=== Exercise goal ===
Transcribe word for word only the span whose first line is the one with "3.46, 3.86, .008), M['fascia'], t)" and whose last line is the one with "3.44, 3.86, .008), M['fascia'], t)"; both of those lines belong to it.

══ Material for this exercise ══

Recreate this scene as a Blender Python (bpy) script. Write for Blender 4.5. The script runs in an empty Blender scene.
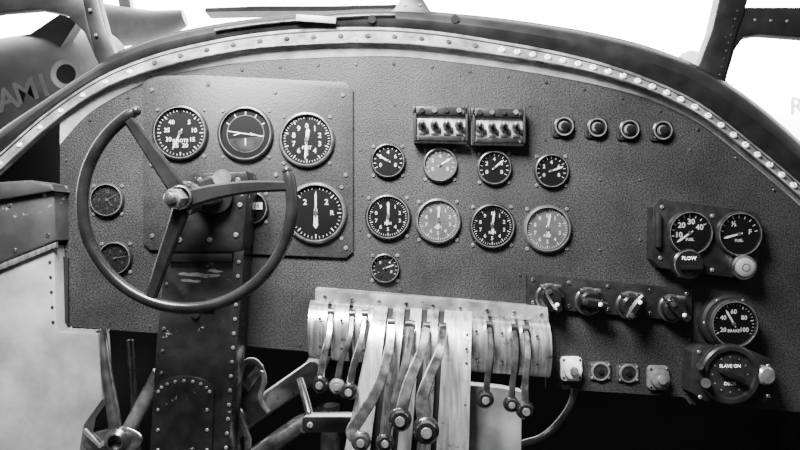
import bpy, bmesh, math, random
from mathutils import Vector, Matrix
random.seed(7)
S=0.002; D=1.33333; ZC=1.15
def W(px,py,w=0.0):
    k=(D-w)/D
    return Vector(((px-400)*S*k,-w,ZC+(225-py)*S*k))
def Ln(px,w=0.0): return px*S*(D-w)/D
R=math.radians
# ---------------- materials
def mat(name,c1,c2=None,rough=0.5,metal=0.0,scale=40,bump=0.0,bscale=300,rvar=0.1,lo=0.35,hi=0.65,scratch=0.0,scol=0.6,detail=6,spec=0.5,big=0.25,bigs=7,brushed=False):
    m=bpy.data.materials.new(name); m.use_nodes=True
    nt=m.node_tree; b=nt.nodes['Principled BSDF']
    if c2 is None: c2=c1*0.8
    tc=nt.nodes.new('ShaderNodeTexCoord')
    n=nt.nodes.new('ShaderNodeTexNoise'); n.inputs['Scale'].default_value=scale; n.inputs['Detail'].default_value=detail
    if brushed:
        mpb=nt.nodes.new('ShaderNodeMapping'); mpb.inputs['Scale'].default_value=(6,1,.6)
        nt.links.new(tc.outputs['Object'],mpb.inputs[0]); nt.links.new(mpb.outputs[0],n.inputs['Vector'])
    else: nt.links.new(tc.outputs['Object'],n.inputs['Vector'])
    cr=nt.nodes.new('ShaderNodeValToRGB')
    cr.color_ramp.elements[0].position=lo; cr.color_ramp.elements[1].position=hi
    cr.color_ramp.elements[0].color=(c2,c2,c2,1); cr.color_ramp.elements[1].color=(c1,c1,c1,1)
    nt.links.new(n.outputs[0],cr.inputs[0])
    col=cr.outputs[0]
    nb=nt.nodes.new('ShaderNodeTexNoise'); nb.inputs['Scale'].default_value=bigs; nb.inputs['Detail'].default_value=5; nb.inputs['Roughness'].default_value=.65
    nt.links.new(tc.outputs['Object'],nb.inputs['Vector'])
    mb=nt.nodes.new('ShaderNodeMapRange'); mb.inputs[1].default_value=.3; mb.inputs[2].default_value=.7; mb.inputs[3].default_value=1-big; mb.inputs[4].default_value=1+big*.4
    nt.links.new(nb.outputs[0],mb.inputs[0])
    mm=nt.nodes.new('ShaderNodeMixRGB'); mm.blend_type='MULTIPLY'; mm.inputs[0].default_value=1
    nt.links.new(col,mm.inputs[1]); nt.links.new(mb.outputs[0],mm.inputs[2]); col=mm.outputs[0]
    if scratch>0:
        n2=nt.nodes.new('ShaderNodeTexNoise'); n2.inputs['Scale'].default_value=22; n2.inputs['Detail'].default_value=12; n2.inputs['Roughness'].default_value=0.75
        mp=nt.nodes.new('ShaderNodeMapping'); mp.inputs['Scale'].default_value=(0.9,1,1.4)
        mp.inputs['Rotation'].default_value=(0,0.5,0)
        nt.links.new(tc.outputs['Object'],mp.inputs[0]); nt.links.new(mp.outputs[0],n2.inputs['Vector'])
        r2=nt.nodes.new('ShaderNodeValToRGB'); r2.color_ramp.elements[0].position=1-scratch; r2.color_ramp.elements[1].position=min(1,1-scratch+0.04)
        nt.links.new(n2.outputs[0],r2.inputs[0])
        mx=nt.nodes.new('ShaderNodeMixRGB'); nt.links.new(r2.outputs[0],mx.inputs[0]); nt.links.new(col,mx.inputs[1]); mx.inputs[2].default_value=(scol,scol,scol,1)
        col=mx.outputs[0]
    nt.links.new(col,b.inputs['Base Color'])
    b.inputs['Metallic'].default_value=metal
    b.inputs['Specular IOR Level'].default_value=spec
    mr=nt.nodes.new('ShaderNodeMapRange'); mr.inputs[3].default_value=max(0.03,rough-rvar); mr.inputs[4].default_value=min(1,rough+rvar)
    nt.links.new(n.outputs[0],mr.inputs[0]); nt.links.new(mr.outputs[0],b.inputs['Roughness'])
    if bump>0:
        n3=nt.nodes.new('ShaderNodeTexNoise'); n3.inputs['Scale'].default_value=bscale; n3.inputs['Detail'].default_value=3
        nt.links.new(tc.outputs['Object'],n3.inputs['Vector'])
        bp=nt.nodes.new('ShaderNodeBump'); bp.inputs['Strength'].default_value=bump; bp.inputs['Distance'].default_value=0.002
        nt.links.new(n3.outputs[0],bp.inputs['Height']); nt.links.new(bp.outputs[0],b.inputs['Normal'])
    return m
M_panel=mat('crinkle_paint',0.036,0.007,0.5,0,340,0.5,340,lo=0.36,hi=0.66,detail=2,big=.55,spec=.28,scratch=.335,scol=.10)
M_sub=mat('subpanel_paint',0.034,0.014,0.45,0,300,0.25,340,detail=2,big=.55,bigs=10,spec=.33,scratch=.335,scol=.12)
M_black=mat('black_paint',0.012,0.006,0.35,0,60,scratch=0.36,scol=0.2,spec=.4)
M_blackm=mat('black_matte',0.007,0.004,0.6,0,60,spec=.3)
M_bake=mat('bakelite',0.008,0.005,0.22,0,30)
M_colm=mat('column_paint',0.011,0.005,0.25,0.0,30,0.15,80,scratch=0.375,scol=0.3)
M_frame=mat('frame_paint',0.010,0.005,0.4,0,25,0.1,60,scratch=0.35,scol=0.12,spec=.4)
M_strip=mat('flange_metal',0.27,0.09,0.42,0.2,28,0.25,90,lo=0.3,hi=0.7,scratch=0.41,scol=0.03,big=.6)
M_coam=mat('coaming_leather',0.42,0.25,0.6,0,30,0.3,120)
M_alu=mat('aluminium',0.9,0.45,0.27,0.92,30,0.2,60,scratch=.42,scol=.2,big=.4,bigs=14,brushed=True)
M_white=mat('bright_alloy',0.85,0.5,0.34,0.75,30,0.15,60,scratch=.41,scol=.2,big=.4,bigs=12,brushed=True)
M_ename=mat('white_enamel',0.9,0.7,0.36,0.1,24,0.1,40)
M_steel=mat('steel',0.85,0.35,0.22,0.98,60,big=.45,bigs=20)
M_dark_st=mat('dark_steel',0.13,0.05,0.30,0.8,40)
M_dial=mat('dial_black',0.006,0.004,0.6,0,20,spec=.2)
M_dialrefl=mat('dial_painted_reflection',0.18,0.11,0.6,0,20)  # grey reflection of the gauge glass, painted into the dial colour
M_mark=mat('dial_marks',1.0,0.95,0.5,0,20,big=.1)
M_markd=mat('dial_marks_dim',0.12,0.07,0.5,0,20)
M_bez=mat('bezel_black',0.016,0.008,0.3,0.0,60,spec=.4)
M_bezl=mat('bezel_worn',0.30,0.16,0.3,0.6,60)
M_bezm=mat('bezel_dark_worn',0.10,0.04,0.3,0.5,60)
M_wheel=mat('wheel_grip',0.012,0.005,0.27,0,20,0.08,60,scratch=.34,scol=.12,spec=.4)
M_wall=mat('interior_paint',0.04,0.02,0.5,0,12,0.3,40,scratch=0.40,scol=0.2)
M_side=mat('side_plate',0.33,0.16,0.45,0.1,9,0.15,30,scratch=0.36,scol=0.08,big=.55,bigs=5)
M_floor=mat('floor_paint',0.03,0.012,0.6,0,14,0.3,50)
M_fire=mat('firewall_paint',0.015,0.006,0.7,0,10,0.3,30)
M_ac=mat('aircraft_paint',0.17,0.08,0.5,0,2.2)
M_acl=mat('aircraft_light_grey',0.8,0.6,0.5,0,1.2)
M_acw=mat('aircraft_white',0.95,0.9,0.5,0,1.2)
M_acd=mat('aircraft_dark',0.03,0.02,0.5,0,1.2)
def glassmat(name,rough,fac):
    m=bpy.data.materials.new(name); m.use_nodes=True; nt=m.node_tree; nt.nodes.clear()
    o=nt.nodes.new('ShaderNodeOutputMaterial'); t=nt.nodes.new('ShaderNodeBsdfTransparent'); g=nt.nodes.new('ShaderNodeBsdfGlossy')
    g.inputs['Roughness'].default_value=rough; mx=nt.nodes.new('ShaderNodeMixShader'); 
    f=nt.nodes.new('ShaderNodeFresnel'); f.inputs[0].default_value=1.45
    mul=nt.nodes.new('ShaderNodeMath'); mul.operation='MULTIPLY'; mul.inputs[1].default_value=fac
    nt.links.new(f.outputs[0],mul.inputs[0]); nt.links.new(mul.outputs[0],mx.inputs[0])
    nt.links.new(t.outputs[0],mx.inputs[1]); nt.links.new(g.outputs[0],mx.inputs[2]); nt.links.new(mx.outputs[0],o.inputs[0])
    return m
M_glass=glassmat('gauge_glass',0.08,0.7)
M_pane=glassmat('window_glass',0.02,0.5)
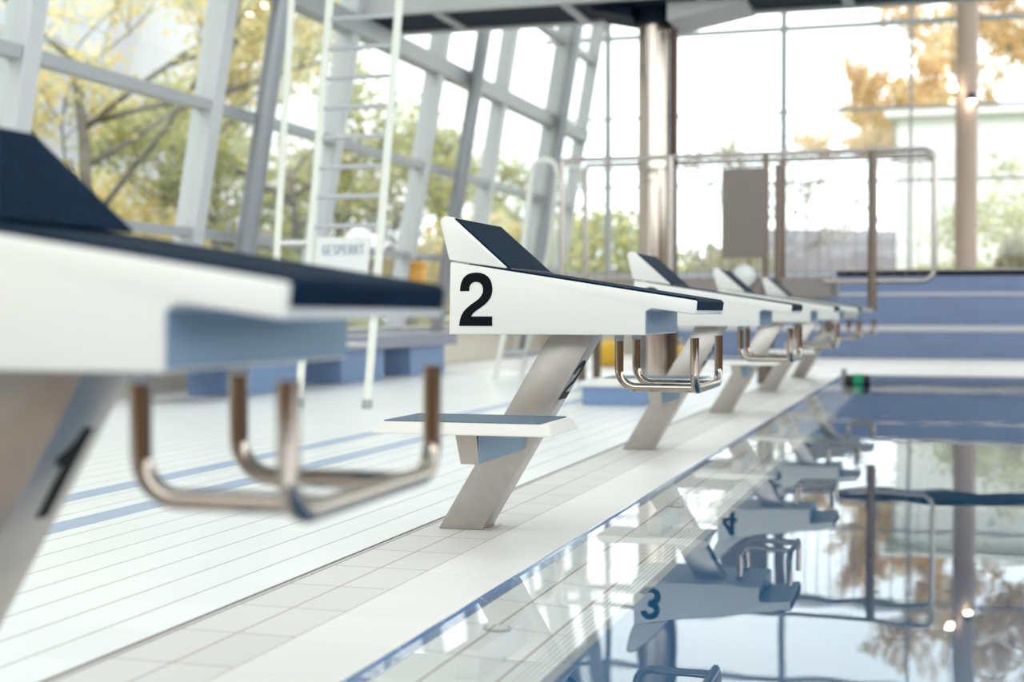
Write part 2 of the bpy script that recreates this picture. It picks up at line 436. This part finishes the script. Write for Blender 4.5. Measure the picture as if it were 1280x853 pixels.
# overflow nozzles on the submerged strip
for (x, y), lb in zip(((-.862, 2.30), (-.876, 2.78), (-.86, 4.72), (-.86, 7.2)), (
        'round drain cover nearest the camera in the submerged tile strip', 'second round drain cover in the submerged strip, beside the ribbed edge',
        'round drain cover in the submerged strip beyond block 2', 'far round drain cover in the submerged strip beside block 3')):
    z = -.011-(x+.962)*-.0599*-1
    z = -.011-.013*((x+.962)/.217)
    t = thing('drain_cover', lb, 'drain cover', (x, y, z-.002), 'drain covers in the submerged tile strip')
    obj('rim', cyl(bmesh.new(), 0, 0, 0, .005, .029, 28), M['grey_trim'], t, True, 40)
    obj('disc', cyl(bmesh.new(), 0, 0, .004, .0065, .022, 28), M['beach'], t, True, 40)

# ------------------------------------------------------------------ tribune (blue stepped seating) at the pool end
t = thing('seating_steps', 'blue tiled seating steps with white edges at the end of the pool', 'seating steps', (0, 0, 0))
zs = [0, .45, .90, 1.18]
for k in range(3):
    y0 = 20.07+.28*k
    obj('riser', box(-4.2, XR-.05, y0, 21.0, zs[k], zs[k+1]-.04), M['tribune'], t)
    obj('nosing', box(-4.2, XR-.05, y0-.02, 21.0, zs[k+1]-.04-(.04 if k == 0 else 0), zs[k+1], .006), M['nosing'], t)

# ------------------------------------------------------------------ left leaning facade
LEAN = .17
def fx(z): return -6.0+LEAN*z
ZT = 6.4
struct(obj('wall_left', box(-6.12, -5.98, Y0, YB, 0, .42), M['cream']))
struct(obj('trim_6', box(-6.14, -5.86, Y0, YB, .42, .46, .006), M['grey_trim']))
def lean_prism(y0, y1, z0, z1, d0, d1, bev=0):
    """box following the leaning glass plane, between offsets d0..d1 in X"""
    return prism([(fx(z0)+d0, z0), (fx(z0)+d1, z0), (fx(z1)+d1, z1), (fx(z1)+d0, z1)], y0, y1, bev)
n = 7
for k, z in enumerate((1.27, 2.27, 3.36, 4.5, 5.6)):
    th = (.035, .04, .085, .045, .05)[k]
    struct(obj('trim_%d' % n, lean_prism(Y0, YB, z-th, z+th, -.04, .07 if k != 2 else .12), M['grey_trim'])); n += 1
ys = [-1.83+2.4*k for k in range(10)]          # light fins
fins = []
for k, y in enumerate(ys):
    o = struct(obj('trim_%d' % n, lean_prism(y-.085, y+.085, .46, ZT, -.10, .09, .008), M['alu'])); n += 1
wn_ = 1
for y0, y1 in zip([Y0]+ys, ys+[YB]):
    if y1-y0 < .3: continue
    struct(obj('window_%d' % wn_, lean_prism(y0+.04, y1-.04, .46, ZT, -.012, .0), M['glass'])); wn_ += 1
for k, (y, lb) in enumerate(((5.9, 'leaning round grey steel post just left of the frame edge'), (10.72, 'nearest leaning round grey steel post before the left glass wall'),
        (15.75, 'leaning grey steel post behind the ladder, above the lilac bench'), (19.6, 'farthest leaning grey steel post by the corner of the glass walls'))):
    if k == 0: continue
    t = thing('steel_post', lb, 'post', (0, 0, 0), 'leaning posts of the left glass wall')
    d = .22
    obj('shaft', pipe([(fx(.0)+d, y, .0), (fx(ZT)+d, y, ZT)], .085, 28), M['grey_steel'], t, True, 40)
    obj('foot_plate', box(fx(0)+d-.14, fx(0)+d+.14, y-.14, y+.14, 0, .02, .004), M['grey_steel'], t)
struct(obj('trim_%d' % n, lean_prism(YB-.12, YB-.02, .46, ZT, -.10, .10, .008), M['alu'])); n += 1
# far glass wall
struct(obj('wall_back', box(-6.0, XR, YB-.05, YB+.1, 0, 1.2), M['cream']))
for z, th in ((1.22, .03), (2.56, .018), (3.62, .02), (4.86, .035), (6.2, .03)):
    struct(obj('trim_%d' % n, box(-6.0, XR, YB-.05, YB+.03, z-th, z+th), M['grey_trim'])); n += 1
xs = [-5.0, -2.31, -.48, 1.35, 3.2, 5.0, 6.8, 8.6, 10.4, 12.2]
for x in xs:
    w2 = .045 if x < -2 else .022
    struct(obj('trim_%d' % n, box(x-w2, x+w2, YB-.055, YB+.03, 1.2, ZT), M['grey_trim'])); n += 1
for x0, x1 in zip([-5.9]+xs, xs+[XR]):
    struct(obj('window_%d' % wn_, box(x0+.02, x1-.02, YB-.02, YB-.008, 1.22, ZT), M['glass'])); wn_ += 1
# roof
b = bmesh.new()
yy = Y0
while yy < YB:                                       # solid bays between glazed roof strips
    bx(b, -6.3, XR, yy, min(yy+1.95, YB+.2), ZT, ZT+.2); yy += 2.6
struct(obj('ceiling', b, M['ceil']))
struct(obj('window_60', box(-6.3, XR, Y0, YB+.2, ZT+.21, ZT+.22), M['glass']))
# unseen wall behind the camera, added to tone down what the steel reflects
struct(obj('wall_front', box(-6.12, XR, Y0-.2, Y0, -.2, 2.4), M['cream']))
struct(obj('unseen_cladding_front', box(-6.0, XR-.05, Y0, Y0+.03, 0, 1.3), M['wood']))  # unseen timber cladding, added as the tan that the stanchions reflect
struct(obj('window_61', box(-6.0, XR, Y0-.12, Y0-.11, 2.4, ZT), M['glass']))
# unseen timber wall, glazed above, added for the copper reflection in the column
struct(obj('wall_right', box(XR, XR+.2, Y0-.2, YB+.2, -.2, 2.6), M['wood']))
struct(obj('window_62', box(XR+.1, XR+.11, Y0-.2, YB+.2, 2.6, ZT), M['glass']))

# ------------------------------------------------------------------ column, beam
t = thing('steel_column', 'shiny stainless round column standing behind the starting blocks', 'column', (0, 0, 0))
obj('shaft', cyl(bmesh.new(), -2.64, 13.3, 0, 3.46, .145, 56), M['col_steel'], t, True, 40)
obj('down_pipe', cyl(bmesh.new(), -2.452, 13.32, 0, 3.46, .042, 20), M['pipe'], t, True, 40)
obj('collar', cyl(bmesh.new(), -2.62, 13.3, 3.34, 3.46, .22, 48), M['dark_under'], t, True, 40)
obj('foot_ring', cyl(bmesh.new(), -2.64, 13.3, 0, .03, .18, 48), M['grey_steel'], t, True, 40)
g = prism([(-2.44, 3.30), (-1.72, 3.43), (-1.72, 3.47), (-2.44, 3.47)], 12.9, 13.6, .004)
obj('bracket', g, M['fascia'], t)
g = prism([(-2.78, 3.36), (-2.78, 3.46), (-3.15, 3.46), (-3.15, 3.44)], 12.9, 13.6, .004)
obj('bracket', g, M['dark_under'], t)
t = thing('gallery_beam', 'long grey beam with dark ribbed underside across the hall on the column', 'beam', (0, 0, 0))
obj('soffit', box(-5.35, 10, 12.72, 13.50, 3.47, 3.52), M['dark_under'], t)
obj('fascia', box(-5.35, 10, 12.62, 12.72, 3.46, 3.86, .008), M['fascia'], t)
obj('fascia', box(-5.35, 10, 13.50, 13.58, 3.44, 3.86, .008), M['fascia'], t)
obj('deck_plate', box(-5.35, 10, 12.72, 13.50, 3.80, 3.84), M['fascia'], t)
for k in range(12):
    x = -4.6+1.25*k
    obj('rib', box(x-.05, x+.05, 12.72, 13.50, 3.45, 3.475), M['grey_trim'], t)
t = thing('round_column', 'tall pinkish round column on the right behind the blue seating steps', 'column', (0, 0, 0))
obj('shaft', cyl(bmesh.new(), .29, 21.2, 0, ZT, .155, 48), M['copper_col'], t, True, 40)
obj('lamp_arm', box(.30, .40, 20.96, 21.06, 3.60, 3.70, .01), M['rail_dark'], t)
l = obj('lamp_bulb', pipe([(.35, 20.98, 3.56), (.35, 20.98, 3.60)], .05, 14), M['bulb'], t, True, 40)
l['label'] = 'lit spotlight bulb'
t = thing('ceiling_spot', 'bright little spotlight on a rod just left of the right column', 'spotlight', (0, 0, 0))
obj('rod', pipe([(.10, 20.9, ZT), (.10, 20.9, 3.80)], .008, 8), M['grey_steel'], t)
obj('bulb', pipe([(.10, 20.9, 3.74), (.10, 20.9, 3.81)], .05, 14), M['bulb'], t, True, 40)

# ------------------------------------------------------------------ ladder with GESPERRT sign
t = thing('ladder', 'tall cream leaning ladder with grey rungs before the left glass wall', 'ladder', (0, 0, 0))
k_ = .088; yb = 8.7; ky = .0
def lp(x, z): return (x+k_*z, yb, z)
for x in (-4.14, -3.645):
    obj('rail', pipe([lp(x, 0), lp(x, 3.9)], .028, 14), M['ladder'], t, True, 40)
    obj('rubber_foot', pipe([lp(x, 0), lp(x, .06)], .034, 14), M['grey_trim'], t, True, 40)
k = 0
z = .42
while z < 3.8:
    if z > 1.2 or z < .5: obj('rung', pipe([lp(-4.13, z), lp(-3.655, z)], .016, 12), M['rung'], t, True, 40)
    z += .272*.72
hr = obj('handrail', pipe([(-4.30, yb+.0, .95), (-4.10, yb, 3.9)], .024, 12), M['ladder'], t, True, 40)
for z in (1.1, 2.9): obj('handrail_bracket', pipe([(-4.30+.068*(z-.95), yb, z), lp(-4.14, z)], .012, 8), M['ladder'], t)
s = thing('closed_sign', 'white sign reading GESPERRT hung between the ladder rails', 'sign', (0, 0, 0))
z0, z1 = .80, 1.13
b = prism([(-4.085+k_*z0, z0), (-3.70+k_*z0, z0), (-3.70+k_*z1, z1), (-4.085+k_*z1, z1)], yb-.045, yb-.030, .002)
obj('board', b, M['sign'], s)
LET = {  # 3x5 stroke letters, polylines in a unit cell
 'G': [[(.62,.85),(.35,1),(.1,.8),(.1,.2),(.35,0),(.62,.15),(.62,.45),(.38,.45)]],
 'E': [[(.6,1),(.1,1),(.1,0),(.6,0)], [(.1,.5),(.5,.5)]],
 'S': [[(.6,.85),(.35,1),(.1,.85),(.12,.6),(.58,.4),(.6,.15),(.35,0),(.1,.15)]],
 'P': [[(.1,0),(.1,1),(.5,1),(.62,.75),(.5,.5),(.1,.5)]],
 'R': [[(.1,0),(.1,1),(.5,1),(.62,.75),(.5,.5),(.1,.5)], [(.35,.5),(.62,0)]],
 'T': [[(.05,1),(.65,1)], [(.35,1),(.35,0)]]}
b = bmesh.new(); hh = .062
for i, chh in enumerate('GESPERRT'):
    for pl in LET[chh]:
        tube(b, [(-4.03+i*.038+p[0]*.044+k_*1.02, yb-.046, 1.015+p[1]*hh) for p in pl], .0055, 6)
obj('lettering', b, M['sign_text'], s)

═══

=== Result of this exercise ===
obj('fascia', box(-5.35, 10, 12.62, 12.72, 3.46, 3.86, .008), M['fascia'], t)
obj('fascia', box(-5.35, 10, 13.50, 13.58, 3.44, 3.86, .008), M['fascia'], t)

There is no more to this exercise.